Peterson admits that perceptions have to change fast in order for GM to remain viable. That's why they have been "wide open" about the Volt and its ongoing development.

As for what lies ahead for the U.S. auto industry, many of the folks at GM try to avoid the question, or have been trained to voice the corporate rhetoric that their future, with the help of the government, can be bright and that products such as the Volt are going to be America's saving grace. Some seem less convinced. For now, GM is hoping the Chevy Volt will be a "game changer" and a goodwill gesture that will indicate to the buying public that GM is serious about the changing needs of the automotive consumer and is prepared to be a leader in fuel-efficient, environmentally responsible products.

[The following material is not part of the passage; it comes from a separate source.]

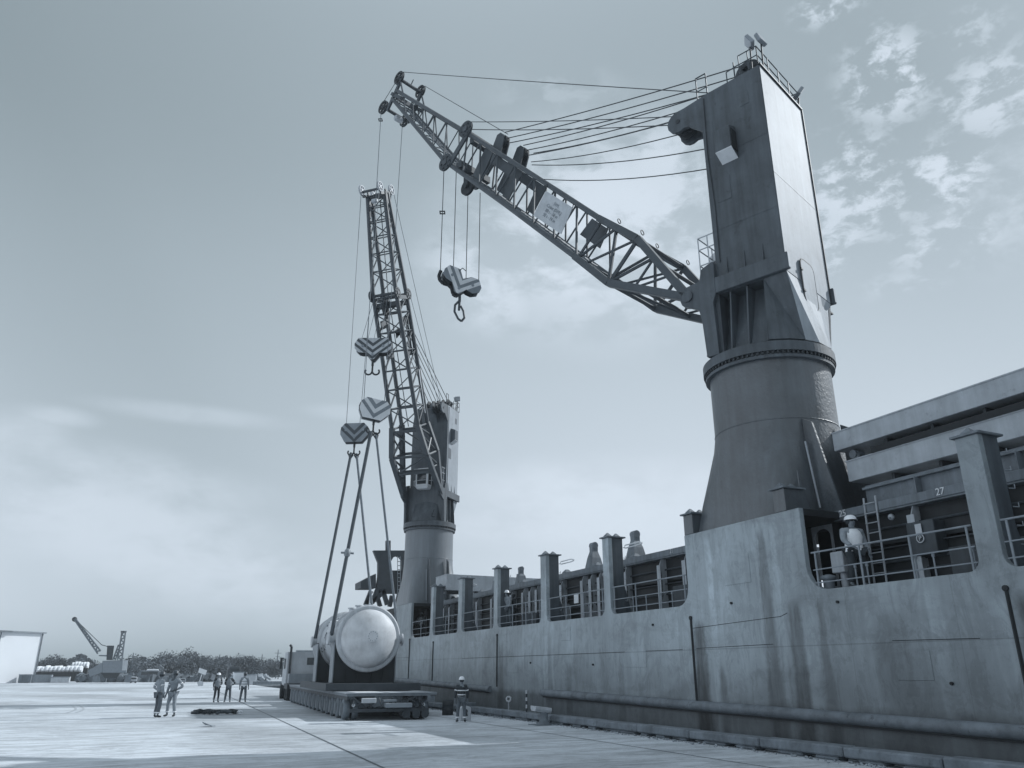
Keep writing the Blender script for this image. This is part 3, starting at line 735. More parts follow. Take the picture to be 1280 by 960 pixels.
    for x in (-.9,-.45,0,.45,.9): sheave(ts,(x,-1.0,21.75),(1,0,0),.48)
    ts.tube((-1.3,-1.0,21.75),(1.3,-1.0,21.75),.1,10); B(ts,'top_sheave','dark')
    tb=MB()
    for x in (-1.15,-.68,-.22,.22,.68,1.15): tb.prism([(x,-1.45,21.2),(x,-.4,21.2),(x,-.8,22.0),(x,-1.2,22.0)],(.06,0,0))
    tb.bb(-1.3,1.3,-1.5,-.35,21.203,21.28); B(tb,'sheave_cheek','boomdark')
    for (x,y,z,rx,rz) in ((-1.55,-1.45,22.35,-.5,.5),(-1.3,-1.75,22.45,-.35,-.15),(1.62,-1.7,21.95,.6,1.0)):
        rm=Euler((rx,0.1,rz)).to_matrix()
        fl_=MB().box((x,y,z),(.42,.14,.42),rm); fo=B(fl_,'floodlight','midgrey',bevel=.02)
        gl=MB().box(Vector((x,y,z))+rm@Vector((0,.075,0)),(.36,.012,.36),rm); B(gl,'lens','offwhite',fo)
        fk=MB().tube((x,y,z-.2),(x*.97,y+.05,21.25),.03,6); B(fk,'lamp_bracket','dark',fo)
    # access cage beside tower (near boom foot) and small ladder loop on the far edge
    cg=MB()
    for z in (14.6,15.2,15.65): cg.path([(-hx+.1,.66,z),(-hx+.1,1.25,z),(hx-.6,1.25,z)],.022,5)
    for x,y in ((-hx+.1,1.25),(-hx+.1,.9),(-.6,1.25)): cg.tube((x,y,14.1),(x,y,15.65),.022,5)
    B(cg,'access_cage','offwhite')
    lp=MB().path([(hx+.03,-1.5,13.9),(hx+.38,-1.5,13.85),(hx+.38,-1.5,13.2),(hx+.03,-1.5,13.15)],.03,5); lp.bb(hx+.0,hx+.4,-1.6,-1.4,13.08,13.14); B(lp,'side_loop','dark')
    cb=MB().path([(-.9,1.2,12.2),(-.95,1.5,11.9),(-.9,1.62,11.6),(-1.0,1.25,11.6)],.03,5); B(cb,'hanging_cable','dark')
    # ---------------- boom
    ca,sa=math.cos(luff),math.sin(luff)
    ku=boomlen/BL
    P=(0,pin[0],pin[1])
    def W(x,u,v,cross=S):
        u2=u*ku; v2=v*cross
        return Vector((x*S,P[1]+u2*ca-v2*sa,P[2]+u2*sa+v2*ca))
    bo=bpy.data.objects.new('boom',None); 
    def BB(mb,name,m,parent,**k): return mb.build(name,m,parent,**k)
    wd=lambda u:(1.66 if u<=0 else 1.66-.12*u/3.6 if u<3.6 else 1.54-.42*(u-3.6)/2.6 if u<6.2 else 1.12-.12*(u-6.2)/12 if u<18.2 else 1.0-.26*(u-18.2)/9.1)
    top=lambda u:( .71*u/3.6 if u<3.6 else .71-.16*(u-3.6)/2.6 if u<6.2 else .55 if u<12 else .55-.05*(u-12)/6 if u<18.2 else .5-.2*(u-18.2)/9.1)
    bot=lambda u:(-1.22*u/3.65 if u<3.65 else -1.2 if u<18.4 else -1.28+1.08*(u-18.4)/8.9)
    kc=1.45 if lod else 1.0
    cs=MB()
    # tubular chords
    for sx in (-1,1):
        us=[6.0,12,18.2,27.2]
        for a_,b_ in zip(us,us[1:]): cs.tube(W(sx*wd(a_),a_,top(a_)),W(sx*wd(b_),b_,top(b_)),.115*S*kc,10)
        us=[6.0,12,18.5,27.2]
        for a_,b_ in zip(us,us[1:]): cs.tube(W(sx*wd(a_),a_,bot(a_)),W(sx*wd(b_),b_,bot(b_)),.115*S*kc,10)
    bo=cs.build('boom','boom',e,label=None)
    # box-section legs of the boom foot
    for sx in (-1,1):
        lg=MB()
        for fn in (top,bot):
            uu=[0.05,3.6,6.35]
            for a_,b_ in zip(uu,uu[1:]): lg.bar(W(sx*wd(a_),a_,fn(a_)),W(sx*wd(b_),b_,fn(b_)),(.40 if lod else .28)*S,(.32 if lod else .27)*S,up=(0,-sa,ca))
        lg.tube(W(sx*1.52,0,0),W(sx*1.62,0,0),.34*S,18)
        BB(lg,'boom_leg','boom',bo,bevel=.015)
    # lacing
    lc=MB(); 
    def seg(x1,u1,f1,x2,u2,f2,r=.045): lc.tube(W(x1*wd(u1),u1,f1(u1)),W(x2*wd(u2),u2,f2(u2)),r*S*kc,6)
    us=[6.3,8.0,9.7,11.4,13.1,14.8,16.5,17.9]
    for i,(a_,b_) in enumerate(zip(us,us[1:])):
        m_=(a_+b_)/2
        for sx in (-1,1):
            seg(sx,a_,bot,sx,b_,top,.05); seg(sx,b_,top,sx,b_,bot,.042)
        seg(-1,b_,bot,1,b_,bot,.045)
        if i not in (2,): seg(-1,a_,bot,1,b_,bot,.035)
        seg(-1,b_,top,1,b_,top,.045)
        seg(-1,b_,top,1,a_,top,.03)
    us=[18.7,20.3,21.9,23.4,24.8,26.1,27.1]
    for i,(a_,b_) in enumerate(zip(us,us[1:])):
        for sx in (-1,1):
            seg(sx,a_,bot,sx,b_,top,.038); seg(sx,b_,top,sx,b_,bot,.034)
        seg(-1,a_,bot,1,b_,bot,.032); seg(-1,b_,bot,1,b_,bot,.034); seg(-1,b_,top,1,b_,top,.034); seg(1,a_,top,-1,b_,top,.028)
    for a_,b_,fa,fb,r in ((3.6,3.6,top,bot,.07),(5.1,3.65,top,bot,.07),(5.1,6.2,top,bot,.06),(2.4,3.65,top,bot,.06),(2.4,2.4,top,bot,.05),(1.3,2.4,top,bot,.045),(6.2,6.2,top,bot,.06),(3.6,5.6,top,bot,.05)):
        for sx in (-1,1): seg(sx,a_,fa,sx,b_,fb,r)
    for a_ in (2.0,3.6,5.9):
        seg(-1,a_,bot,1,a_,bot,.08); seg(-1,a_,top,1,a_,top,.08)
    seg(-1,3.6,bot,1,5.9,bot,.05); seg(-1,3.6,top,1,5.9,top,.05); seg(1,2.0,bot,-1,3.6,bot,.05)
    BB(lc,'lacing','boom',bo)
    # catwalk along the lower chord
    cw=MB()
    for u in [] if lod else [6.4+.35*i for i in range(int((26.5-6.4)/.35))]:
        cw.bar(W(-.25,u,bot(u)+.1),W(.25,u,bot(u)+.1),.05*S,.03*S)
    for x in (-.27,.27):
        for a_,b_ in ((6.3,18.4),(18.4,26.6)): cw.bar(W(x,a_,bot(a_)+.1),W(x,b_,bot(b_)+.1),.05*S,.06*S)
    BB(cw,'catwalk','ropepale' if lod==0 else 'boom',bo)
    # plate panels amid the boom
    def plate(x,pts,t,name,m): 
        v=W(x+t,0,0)-W(x,0,0); return BB(MB().prism([W(x,u,vv) for u,vv in pts],v),name,m,bo,bevel=.006)
    for x in (-.86,.78):
        plate(x,[(16.16,.40),(15.4,.40),(15.14,-1.05),(15.9,-1.05)],.08,'head_plate','boom')
        plate(x,[(15.36,.4),(12.6,.4),(12.45,-.98),(13.0,-.98),(13.2,-.08),(15.2,-.06)],.06,'head_plate','boom')
    pl_=MB(); pl_.prism([W(-.8,6.0,.40),W(-.8,7.1,.40),W(-.8,7.2,-.4),W(-.8,5.8,-.4)],W(.9,0,0)-W(-.95,0,0)); 
    pb=MB().prism([W(-.8,6.0,.40),W(-.8,7.1,.40),W(-.8,7.2,-.4),W(-.8,5.8,-.4)],W(.05,0,0)-W(0,0,0)); BB(pb,'cross_plate','boom',bo)
    # luffing sheave brackets on top
    for x in (-.62,0.05):
        for x2 in (x,x+.36):
            plate(x2,[(15.0,.55),(14.25,.55),(14.55,1.15),(14.75,1.38),(15.05,1.38),(15.2,1.2)] if x>-.3 else [(16.0,.55),(15.2,.55),(15.5,1.15),(15.7,1.38),(16.05,1.38),(16.2,1.2)],.07,'luffing_bracket','boom')
        s_=MB(); u0=14.9 if x>-.3 else 15.8
        for dx in (.12,.24): sheave(s_,W(x+dx,u0-.1,1.1),(1,0,0),.30*S,.08)
        BB(s_,'luffing_sheave','dark',bo)
    for x in (.7,):
        pass
    # main head: big sheaves, cheek bars, deflector and under-hung sheave
    for sx in (-1,1):
        
        for v_,u_ in ((.62,18.05),(-1.3,18.15)):
            s_=MB(); sheave(s_,W(sx*1.12,u_,v_),(1,0,0),.45*S,.1)
            for q_ in range(6): t_=PI*q_/3; s_.disc(W(sx*1.12,u_,v_)+Vector((sx*.06,math.cos(t_)*.3*S,math.sin(t_)*.3*S)),(1,0,0),.06*S,.04,8)
            BB(s_,'head_sheave','boomdark',bo)
        c_=MB(); c_.bar(W(sx*1.10,17.75,.7),W(sx*1.10,17.8,-1.35),.09*S,.30*S,up=(0,ca,sa)); c_.disc(W(sx*1.19,18.05,.62),(1,0,0),.16*S,.06,14);c_.disc(W(sx*1.19,18.15,-1.3),(1,0,0),.16*S,.06,14); BB(c_,'sheave_cheek','boom',bo)
    xb=MB(); xb.tube(W(-1.1,18.05,.55),W(1.1,18.05,.55),.12*S,10); xb.tube(W(-1.1,18.15,-1.25),W(1.1,18.15,-1.25),.12*S,10); xb.bar(W(-1,17.3,.35),W(1,17.3,.35),.3*S,.3*S); xb.bar(W(-1,17.2,-1.0),W(1,17.2,-1.0),.4*S,.35*S); BB(xb,'head_crossbeam','boomdark',bo)
    un_=MB(); 
    c0=W(0,17.55,-1.2); dn=Vector((0,.0,-1))
    for x in (-.14,.14): un_.bar(c0+Vector((x*S,0,.1)),c0+Vector((x*S,0,-.8*S)),.07*S,.3*S,up=(0,1,0))
    BB(un_,'hanger_plate','boomdark',bo)
    s_=MB(); sheave(s_,c0+Vector((0,0,-.75*S)),(1,0,0),.45*S,.14); s_.disc(c0+Vector((0,0,-.75*S)),(1,0,0),.12*S,.4*S,12); BB(s_,'under_sheave','dark',bo)
    # tip head with four spoked sheaves
    tp=MB()
    for x in (-.85,.85):
        tp.bar(W(x*.9,27.0,-.95),W(x*.9,27.3,1.0),.12*S,.2*S,up=(0,ca,sa))
        tp.bar(W(x*.9,26.2,0.1),W(x*.9,27.5,.0),.12*S,.2*S)
    for v in (.95,-.9): tp.tube(W(-.8,27.4,v),W(.8,27.4,v),.1*S,8)
    tp.bar(W(-.75,26.9,0),W(.75,26.9,0),.12*S,.3*S); tp.tube(W(.8,27.3,.9),W(.8,25.9,.2),.05*S,6); tp.tube(W(-.8,27.3,.9),W(-.8,25.9,.2),.05*S,6)
    tp.path([W(0,27.45,1.05),W(0,27.5,1.35)],.03*S,5)
    BB(tp,'tip_frame','boom',bo)
    for x in (-.8,.8):
        for v in (.98,-.92):
            s_=MB(); r=.42*S; c=W(x,27.55,v)
            s_.ring(c,(1,0,0),[(r*.78,-.05),(r,-.06),(r,-.045),(r*.9,0),(r,.045),(r,.06),(r*.78,.05)],22,close=True)
            s_.disc(c,(1,0,0),r*.28,.12,12)
            for i in range(6):
                t=rad(60*i+10); s_.bar(c+Vector((0,math.cos(t)*r*.2,math.sin(t)*r*.2)),c+Vector((0,math.cos(t)*r*.85,math.sin(t)*r*.85)),.05,.1*S,up=(1,0,0))
            BB(s_,'tip_sheave','dark' if lod==0 else 'offwhite',bo)
    lm=MB().box(W(-.2,26.4,-1.0),(.5*S,.3*S,.28*S)); BB(lm,'boom_lamp','offwhite',bo,bevel=.03)
    # eyes on the leg bends
    ey=MB(); 
    for u in (3.6,5.2):
        for sx in (-1,1): ey.ring(W(sx*wd(u),u,top(u)+.27),(0,1,0),[(.08,-.015),(.11,-.015),(.11,.015),(.08,.015)],12,close=True)
    BB(ey,'lifting_eye','boom',bo)
    return e,bo,W,T
C1=(17.3,18.2);C2=(16.9,51.2)
PHI1=rad(22);PHI2=rad(136)
cr1,boom1,W1,T1=build_crane(C1,PHI1,1.0,1.86,'nearer ship crane, huge in frame, with sun-brightened rear wall and boom raised to the left',(1.68,13.5-5.8),BL,BA)
cr2,boom2,W2,T2=build_crane(C2,PHI2,.84,1.62,'far ship crane behind the vessel, smaller, with steep lattice boom and white cab',(1.45,10.7-5.8+2.8*.84),20.3,rad(65.6),lod=1)
def toworld(c,phi,p): 
    p=Vector(p); return Vector((c[0]+p.x*math.cos(phi)-p.y*math.sin(phi),c[1]+p.x*math.sin(phi)+p.y*math.cos(phi),p.z+5.8))
def tolocal(c,phi,p):
    x,y=p[0]-c[0],p[1]-c[1]; return Vector((x*math.cos(phi)+y*math.sin(phi),-x*math.sin(phi)+y*math.cos(phi),p[2]-5.8))
def catenary(p,q,sag,n=10):
    p=Vector(p);q=Vector(q); return [p.lerp(q,i/n)-Vector((0,0,sag*4*(i/n)*(1-i/n))) for i in range(n+1)]
def rope(parent,pts,r=.022,name='wire_rope',m='rope'):
    return MB().path(pts,r,5).build(name,m,parent)
def tt(x,y,z): return Vector(T1((x,y,z)))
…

GM CEO Rick Wagoner said at the Senate hearings about the requested $25 billion bailout that the money would be used to further develop products that consumers want -- such as the Volt -- as well as pay off debts to suppliers and take care of employee retirement and heath care obligations. All the CEOs from the big-three automakers admitted in the Senate hearings that they did indulge out-of-control American spending and irresponsible lending. They took advantage of the good times and didn't plan for or envision a time less buoyant. Those weighing in on the proceedings aren't so sure that companies who couldn't make a profit in good times will turn their luck around now that their backs are against the wall.

With seven different brands and 56 models, some say that the largest auto manufacturer in America has gotten too big. Many vehicles overlap one another in price, function, and target audience. GM has dumped billions of dollars into several different types of alternative propulsion technologies such as electric, gas-electric hybrids, cellulose, and bio fuels, all in the hopes of being at the forefront when one of them really takes off.

"We're kind of hedging our bets on the next big thing," says Peterson, so that when one or more gets the green light from government or the public, "we're ready."